Conservatism is an idea. The articulation and defense of that idea requires a core of competent thinkers and writers. Modern American conservatism was built largely on the intellectual labors of three men: Russell Kirk, Richard Weaver, and Frederick Hayek. These men’s ideas were translated for ordinary people by William F. Buckley, primarily in the pages of the National Review. Buckley really deserves the credit for the conservative juggernaut that eventually brought Ronald Reagan into the presidency.
To do that, however, Buckley faced two significant problems. One was the quirky libertarianism of Ayn Rand. The other was the even quirkier conspiricism of the John Birch Society. Before Buckley could build a positive conservatism, he first had to erect barriers against these two faux-conservative alternative. Erect those barriers he did. He effectively read both Rand and the Birchers out of the American Conservative Movement.
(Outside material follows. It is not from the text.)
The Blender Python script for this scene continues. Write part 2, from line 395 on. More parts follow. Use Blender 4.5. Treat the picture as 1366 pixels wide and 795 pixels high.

Still, much of conservatism was build on populist impulses. Buckley lived to see a day when these impulses were again unleashed, first by talk radio and then by internet journalism. The effect is that many conservatives today have scant acquaintance with conservative ideas. Theirs is not a conservatism of thoughtful commitments, but of resentments and vendettas.
That is the situation that Ross Douthat has in mind. He believes that the thinkers have no one to blame but themselves. He recently editorialized on “What the Right’s Intellectuals Did Wrong.” He opined,
What the intellectuals did not see clearly enough was that Fox News and talk radio and the internet had made right-wing populism more powerful, relative to conservatism’s small elite, than it had been during the Nixon or Reagan eras, without necessarily making it more serious or sober than its Bircher-era antecedents.
After what we’ve seen this year, it’s hard to argue with him.